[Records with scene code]
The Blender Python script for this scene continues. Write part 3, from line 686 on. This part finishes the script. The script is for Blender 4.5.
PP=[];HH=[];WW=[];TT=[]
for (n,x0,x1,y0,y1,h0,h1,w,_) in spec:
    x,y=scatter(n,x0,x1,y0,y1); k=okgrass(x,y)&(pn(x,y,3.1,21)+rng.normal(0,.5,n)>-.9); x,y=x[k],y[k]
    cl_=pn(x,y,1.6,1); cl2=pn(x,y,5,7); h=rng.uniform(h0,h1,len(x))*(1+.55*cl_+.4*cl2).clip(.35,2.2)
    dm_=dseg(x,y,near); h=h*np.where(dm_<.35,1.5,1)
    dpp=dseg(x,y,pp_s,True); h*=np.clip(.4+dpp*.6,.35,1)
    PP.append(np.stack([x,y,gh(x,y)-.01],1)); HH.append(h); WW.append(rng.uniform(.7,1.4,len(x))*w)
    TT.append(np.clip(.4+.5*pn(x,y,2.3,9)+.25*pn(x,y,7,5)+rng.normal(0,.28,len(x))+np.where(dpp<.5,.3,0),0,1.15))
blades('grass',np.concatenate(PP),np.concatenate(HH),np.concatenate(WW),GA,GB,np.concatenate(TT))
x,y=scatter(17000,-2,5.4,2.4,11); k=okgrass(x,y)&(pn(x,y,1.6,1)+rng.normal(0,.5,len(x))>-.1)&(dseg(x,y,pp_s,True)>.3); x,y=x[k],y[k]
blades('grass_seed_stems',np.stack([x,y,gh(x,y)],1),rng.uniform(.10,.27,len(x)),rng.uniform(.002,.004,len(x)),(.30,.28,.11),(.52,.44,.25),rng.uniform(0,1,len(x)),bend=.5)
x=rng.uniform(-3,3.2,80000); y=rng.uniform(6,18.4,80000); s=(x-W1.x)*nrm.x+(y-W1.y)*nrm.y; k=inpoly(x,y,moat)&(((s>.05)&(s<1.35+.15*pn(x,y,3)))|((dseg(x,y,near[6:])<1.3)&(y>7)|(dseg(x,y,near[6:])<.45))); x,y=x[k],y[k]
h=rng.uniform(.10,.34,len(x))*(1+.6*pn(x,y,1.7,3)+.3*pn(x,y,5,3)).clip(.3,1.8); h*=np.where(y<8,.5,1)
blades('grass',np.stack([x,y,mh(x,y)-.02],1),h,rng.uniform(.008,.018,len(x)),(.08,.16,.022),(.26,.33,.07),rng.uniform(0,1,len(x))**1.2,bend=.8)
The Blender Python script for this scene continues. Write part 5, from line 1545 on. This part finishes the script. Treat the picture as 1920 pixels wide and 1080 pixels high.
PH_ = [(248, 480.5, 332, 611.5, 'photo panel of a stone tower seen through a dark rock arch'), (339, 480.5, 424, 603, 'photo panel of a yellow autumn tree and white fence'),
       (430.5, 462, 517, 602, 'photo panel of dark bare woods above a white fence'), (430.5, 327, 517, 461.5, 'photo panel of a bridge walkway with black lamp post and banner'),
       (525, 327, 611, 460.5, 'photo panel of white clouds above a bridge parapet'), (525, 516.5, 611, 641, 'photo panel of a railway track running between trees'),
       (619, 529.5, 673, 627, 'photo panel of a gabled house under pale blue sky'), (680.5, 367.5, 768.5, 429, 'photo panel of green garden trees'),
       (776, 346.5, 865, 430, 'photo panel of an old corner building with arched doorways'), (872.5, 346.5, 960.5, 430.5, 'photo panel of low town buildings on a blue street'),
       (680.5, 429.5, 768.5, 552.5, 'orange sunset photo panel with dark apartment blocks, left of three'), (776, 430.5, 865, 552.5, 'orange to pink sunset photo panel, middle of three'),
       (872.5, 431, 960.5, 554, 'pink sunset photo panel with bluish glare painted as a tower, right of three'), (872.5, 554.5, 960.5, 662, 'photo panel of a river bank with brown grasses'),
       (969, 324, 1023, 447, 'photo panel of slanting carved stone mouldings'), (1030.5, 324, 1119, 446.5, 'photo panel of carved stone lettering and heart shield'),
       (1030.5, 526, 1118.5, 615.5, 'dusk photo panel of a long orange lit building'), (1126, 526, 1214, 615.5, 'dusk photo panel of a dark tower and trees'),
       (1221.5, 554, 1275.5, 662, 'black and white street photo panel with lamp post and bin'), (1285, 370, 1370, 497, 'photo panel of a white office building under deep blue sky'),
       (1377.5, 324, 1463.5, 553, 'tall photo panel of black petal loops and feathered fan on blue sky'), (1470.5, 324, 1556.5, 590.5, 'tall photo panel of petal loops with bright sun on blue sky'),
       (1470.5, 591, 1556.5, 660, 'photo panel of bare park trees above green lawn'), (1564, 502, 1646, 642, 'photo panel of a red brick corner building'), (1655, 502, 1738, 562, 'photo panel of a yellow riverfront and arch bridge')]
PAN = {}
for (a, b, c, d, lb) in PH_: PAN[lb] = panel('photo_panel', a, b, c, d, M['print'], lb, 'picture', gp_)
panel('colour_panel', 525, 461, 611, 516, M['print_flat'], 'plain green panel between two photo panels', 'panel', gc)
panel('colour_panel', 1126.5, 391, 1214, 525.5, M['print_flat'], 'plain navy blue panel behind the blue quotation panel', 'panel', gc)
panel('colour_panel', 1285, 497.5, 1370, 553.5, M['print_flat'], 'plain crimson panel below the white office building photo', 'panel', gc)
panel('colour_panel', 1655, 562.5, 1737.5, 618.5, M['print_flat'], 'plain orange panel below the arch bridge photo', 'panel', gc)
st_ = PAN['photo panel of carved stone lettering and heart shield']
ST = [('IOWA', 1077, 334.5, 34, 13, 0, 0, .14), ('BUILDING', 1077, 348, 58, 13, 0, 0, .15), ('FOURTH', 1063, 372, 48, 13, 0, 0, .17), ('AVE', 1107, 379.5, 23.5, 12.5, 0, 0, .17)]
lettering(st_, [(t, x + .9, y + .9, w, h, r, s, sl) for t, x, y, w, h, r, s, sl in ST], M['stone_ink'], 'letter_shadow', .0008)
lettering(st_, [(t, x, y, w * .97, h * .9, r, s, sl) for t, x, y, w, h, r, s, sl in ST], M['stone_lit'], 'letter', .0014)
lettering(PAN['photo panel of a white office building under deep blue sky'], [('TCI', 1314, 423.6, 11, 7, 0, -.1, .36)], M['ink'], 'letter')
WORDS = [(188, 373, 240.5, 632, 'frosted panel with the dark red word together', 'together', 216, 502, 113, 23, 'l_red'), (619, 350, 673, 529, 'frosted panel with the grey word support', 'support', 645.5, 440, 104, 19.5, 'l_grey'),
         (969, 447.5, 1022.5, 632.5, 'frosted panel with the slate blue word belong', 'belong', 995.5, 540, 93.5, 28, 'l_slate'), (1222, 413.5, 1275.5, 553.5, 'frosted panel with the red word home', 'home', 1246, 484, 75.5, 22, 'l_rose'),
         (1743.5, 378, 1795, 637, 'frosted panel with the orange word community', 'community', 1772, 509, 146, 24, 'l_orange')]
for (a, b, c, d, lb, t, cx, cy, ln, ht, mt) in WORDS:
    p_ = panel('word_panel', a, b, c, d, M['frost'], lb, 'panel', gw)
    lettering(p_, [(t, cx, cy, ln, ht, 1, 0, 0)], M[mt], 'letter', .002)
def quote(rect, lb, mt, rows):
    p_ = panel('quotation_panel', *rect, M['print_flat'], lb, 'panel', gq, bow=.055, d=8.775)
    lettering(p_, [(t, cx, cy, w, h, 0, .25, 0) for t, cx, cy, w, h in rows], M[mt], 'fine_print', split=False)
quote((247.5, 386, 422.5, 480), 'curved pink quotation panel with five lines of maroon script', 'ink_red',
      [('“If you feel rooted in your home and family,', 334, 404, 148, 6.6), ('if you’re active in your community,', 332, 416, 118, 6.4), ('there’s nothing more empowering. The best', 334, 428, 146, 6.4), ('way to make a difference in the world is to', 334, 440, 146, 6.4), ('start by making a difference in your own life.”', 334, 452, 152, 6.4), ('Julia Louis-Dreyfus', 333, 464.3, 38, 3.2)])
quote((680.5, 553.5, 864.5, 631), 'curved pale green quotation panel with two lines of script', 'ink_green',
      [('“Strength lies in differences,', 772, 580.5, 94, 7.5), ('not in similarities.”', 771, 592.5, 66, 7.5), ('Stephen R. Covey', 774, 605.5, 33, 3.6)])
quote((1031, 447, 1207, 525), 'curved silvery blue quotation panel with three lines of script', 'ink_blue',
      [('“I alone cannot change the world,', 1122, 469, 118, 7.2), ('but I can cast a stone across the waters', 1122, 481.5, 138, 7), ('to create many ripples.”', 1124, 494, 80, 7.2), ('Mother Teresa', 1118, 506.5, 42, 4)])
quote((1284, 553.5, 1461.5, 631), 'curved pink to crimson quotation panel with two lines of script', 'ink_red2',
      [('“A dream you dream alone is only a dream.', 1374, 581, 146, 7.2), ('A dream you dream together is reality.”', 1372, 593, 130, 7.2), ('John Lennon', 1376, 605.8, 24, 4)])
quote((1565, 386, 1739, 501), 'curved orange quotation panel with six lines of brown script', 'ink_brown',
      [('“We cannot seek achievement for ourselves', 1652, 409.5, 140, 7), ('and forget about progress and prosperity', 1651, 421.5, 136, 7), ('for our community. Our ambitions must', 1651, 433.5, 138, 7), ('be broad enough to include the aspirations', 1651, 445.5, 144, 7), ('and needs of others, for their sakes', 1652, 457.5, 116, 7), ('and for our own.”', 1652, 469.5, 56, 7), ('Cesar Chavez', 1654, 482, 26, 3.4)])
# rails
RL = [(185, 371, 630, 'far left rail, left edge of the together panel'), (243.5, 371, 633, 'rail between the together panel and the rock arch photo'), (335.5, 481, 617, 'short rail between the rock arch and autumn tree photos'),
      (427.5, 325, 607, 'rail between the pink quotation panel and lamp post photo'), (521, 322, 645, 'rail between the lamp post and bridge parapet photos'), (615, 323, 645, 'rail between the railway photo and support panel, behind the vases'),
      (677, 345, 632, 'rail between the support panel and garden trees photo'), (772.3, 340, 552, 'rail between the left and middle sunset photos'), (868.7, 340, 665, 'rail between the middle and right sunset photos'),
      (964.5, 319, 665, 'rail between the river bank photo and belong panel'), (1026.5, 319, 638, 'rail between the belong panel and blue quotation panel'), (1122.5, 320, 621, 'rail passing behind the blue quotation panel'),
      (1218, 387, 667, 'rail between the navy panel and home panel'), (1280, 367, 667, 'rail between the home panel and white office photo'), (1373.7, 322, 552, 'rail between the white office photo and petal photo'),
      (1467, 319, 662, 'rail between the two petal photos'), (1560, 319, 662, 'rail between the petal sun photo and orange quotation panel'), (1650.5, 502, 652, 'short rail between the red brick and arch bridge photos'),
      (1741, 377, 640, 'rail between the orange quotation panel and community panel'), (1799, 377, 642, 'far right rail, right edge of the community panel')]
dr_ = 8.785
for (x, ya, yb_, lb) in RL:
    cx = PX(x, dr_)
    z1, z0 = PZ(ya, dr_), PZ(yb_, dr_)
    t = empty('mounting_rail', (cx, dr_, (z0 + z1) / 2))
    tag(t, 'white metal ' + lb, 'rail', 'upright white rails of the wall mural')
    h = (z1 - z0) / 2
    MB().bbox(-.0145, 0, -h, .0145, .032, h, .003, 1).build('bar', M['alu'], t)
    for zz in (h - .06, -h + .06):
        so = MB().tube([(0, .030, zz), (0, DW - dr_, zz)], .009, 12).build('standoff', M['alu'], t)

TASK GOAL:
Count the lines of the data that contain the string "picture", and reply with that number alone.

RESULT:
2